L’Afrique sera amenée naturellement à un énorme développement aéronautique. Elle a plusieurs handicaps. D’abord une faible infrastructure aéroportuaire et un défaut certain dans le management de compagnies régulières. Certes, il existe en Afrique de très bons transporteurs, mais ils sont situés pour l’essentiel dans l’Est du continent. Il serait sans doute judicieux de créer un Fonds de Développement uniquement dédié à la création et au management des compagnies aériennes de façon à ce qu’elles disposent à la fois de stratégies adaptées aux besoins des populations et des moyens financiers suffisants.
 
Mais le développement du transport aérien se fera également sur du long courrier et pas seulement sur des lignes de courtes distances. Les compagnies du Golfe l’ont bien compris. Leur stratégie consiste à drainer les courants de trafic Est / Ouest en les faisant transiter par leurs « hubs ». C’est ainsi qu’ils se sont équipés d’aéroports et de terminaux aptes à faire transiter les populations intéressées en leur fournissant à la fois l’espace, les équipements et les services. Ce faisant, elles font accepter facilement un transit par leurs « hubs » qui sont devenus des étapes ludiques au lieu d’être vues comme pénalisantes. Elles vont poursuivre sur leur lancée demandant à leurs Etats de créer de nouveaux méga aéroports en utilisant ce dont ils disposent le plus : de l’espace.
 
C’est également la stratégie de la Turquie et de sa compagnie nationale Turkish Airlines qui connait un développement fulgurant.
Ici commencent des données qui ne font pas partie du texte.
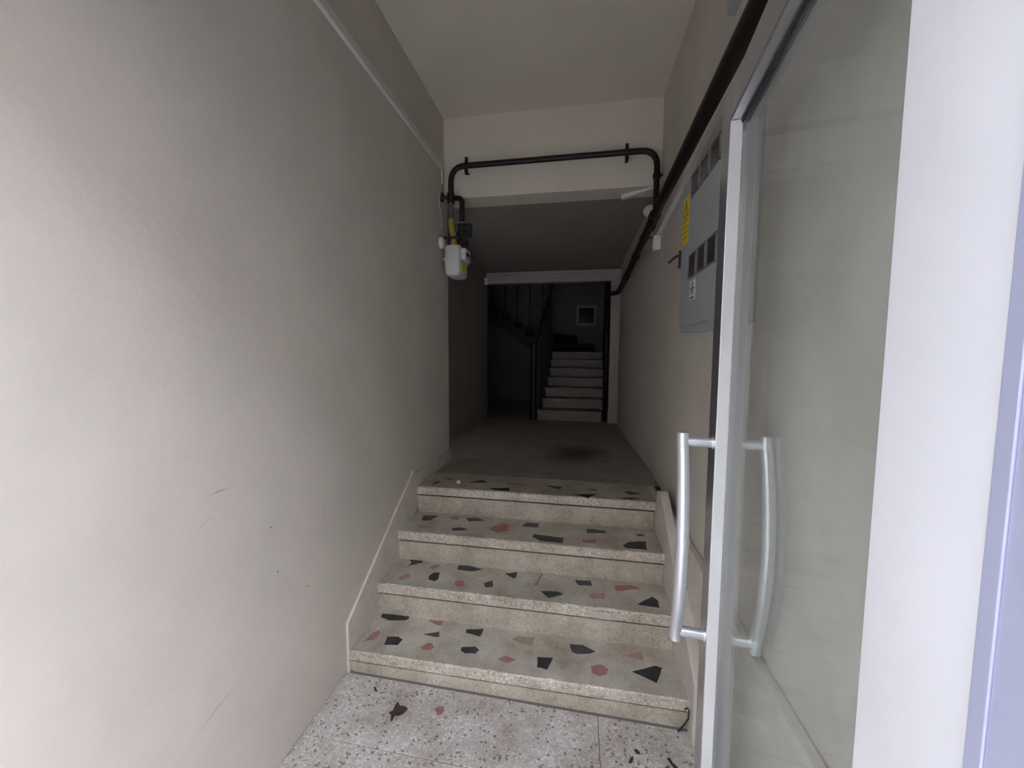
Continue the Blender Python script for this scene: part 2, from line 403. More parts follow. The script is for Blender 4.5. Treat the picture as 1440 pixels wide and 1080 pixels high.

Pour le soutenir, le gouvernement construit au nord d’Istanbul une énorme plateforme dimensionnée pour traiter 150 millions de passagers. Géographiquement, le « hub » d’Istanbul est mieux placé que ceux du Golfe. De plus il se trouve au milieu d’un grand marché naturel en fort développement. Cela devrait lui assurer une place privilégiée dans le grand combat pour attirer les passagers de l’Asie vers les pays occidentaux.
 
Et pendant ce temps, que font les pays européens ? Rien à part crier après les compagnies et les aéroports mieux équipés que ce qu’ils ont à offrir. Heathrow est à saturation comme presque tous les aéroports londoniens, le dernier aéroport construit en Allemagne - Munich - date de vingt ans et le nouveau de Berlin n’arrive pas à être opérationnel. Et les Français continuent à se gargariser de plateformes vieillissantes de moins en moins adaptées aux exigences modernes. Nous avons l’espace à la différence de anglais, nous avons un grand marché naturel, Paris est « la » destination mondiale, et comment nous préparons-nous à être des acteurs significatifs dans les 20 années à venir ? Rien, nous n’avons aucun projet d’envergure. Tant pis pour nous, alors que la position géographique de Paris en tant que « hub » Est / Ouest est sans doute encore meilleure qu’Istanbul.